Leitor apressado: Caracteriza-se por ser um sujeito dinâmico, muito ocupado com o trabalho, que lhe deixe poucas horas diárias de lazer. Lê para se informar dos acontecimentos recentes e para se atualizar em assuntos diversos como política, religião, pedagogia, psicologia, espiritismo, etc. Não lê ficção ou lê eventualmente.
Leitor superficial: Lê eventualmente, sem privilegiar um tipo de leitura. Não manifesta preocupação com o valor estético das obras, nem mesmo as avalia. Escolhe os textos ao acaso, o que lhe cai nas mãos, geralmente a literatura de massa ou gêneros já consagrados, como o romance romântico. Não costuma realizar leituras para aprimoramento profissional, preferindo as de caráter utilitário e informativo.
       Leitor técnico: Faz leituras para estudo do trabalho docente ou de algum curso de especialização que está realizando. São leituras técnicas que versam sobre assuntos relativos às disciplinas que está cursando como aluno ou para aprofundamento teórico no campo profissional. As leituras informativas se reduzem a uma rápida olhada no jornal do dia, sem espaço para as reportagens de revistas. A leitura literária está ausente, raramente lê ficção, porque a leitura científica lhe toma todo o tempo disponível.

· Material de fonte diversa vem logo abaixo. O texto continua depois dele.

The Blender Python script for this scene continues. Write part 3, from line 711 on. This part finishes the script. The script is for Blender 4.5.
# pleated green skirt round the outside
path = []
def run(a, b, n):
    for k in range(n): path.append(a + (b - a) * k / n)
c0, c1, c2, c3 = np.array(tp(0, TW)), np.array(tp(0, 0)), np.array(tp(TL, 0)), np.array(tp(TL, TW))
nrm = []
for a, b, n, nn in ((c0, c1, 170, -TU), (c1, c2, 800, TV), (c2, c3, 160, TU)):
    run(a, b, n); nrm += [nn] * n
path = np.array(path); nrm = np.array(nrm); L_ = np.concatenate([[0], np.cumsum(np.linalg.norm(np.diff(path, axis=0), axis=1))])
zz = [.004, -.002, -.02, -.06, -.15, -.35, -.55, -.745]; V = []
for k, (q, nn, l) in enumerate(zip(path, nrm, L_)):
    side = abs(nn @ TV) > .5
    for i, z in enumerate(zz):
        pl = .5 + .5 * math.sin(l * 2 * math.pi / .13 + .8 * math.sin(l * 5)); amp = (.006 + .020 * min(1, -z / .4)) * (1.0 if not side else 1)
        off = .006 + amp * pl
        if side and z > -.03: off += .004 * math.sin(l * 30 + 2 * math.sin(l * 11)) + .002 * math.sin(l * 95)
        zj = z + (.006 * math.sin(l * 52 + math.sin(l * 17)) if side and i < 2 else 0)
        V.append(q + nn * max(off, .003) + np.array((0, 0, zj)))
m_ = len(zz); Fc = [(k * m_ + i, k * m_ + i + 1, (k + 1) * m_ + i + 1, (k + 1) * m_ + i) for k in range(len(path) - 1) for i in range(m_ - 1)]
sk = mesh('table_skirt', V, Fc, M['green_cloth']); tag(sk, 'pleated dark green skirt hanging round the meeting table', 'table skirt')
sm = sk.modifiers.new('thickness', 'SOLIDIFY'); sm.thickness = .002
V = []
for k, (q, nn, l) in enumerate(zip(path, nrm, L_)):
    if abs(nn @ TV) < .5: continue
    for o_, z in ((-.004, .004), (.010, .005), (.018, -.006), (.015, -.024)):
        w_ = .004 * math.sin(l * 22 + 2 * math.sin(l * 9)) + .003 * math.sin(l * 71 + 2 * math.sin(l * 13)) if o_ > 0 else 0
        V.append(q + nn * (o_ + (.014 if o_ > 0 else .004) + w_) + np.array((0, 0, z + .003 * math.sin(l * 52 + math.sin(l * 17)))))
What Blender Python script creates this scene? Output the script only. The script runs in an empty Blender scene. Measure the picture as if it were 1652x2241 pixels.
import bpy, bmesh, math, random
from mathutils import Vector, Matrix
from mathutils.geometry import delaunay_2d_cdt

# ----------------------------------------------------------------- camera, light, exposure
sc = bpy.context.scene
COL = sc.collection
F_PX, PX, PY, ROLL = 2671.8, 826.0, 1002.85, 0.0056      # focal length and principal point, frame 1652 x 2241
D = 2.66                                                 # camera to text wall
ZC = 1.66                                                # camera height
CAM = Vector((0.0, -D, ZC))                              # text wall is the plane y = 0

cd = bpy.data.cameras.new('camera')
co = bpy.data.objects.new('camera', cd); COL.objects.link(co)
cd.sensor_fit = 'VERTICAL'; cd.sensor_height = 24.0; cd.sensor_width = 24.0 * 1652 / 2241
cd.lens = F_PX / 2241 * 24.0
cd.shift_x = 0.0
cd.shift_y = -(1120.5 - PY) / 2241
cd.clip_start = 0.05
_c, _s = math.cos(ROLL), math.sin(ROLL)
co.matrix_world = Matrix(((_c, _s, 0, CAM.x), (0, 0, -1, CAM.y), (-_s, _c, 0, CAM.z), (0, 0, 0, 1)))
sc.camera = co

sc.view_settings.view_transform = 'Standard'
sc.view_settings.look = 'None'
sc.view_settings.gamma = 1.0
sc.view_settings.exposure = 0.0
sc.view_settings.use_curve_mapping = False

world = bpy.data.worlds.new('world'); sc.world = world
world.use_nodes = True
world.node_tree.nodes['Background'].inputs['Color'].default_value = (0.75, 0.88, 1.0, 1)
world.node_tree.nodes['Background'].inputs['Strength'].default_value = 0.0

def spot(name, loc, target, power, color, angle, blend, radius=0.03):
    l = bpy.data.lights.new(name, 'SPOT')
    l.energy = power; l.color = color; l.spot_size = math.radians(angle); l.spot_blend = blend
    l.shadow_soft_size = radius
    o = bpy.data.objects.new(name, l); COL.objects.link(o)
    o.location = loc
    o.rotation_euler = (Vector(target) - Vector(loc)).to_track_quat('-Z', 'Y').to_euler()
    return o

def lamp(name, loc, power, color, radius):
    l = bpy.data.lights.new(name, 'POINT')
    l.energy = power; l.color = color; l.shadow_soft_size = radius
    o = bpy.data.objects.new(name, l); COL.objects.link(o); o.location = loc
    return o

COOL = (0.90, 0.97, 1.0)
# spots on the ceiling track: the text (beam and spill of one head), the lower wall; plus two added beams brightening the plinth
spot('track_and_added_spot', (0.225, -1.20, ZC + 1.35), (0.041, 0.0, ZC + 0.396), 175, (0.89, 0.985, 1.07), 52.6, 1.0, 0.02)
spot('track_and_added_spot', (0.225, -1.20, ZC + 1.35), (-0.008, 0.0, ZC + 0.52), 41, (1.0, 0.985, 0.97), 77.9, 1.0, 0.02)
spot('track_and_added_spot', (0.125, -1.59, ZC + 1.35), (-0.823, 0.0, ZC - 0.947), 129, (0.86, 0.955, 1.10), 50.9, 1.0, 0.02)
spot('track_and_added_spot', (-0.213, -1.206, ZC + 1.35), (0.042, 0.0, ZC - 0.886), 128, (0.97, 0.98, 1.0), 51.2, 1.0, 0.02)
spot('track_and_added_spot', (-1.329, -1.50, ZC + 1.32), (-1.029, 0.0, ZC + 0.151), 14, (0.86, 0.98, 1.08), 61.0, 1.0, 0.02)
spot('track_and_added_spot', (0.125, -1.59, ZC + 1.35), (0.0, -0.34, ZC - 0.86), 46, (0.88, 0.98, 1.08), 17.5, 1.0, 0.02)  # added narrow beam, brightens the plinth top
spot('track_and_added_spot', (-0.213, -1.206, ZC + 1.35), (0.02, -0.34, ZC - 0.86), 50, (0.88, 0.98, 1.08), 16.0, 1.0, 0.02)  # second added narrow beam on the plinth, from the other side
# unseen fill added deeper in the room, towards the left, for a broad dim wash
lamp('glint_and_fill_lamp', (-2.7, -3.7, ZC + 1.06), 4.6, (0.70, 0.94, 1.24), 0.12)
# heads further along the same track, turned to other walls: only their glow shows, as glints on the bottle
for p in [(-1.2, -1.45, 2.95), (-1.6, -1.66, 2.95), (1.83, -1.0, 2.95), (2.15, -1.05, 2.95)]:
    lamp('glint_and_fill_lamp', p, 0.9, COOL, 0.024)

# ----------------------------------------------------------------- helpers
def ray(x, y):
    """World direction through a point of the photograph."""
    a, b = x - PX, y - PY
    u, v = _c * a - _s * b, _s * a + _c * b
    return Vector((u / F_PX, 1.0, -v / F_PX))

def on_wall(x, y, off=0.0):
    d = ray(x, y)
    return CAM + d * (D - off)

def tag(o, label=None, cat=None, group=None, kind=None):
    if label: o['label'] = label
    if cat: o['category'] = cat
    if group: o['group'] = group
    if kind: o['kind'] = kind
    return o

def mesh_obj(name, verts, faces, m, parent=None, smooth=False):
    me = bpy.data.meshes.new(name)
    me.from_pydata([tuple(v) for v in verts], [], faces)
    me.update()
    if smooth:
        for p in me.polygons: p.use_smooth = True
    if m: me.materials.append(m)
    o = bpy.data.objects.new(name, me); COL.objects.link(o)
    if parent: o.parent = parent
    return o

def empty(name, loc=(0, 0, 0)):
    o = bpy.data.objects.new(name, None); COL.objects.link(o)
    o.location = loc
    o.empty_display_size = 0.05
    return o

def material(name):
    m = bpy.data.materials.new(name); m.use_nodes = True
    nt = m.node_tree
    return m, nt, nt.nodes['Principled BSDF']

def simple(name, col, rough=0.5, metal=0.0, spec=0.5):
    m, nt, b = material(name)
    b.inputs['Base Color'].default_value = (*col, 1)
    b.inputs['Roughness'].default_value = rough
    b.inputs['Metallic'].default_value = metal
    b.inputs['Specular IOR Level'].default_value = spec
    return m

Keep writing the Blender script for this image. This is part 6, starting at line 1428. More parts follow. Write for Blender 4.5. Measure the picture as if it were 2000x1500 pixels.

Não-leitor: Com uma história de vida distante dos livros, sem valorização da família na primeira infância, o não-leitor apresenta um comportamento avesso à leitura literária. Tem um contato esporádico com periódicos, que lê para se informar dos acontecimentos recentes e não consegue acompanhar um texto ficcional até o fim. Não dispõe de uma biblioteca, estando a leitura como lazer distante do seu cotidiano, que também dispensa hábitos culturais como cinema, teatro, músicas, esporte e outros.
E eu lanço aqui a proposta de que os leitores desta croniqueta possam registrar com quais tipologias se identificam, em que tipos de leitores acreditam que se encaixam. Enfim, que possamos pensar um pouco nos leitores que somos, ou que ainda podemos ser.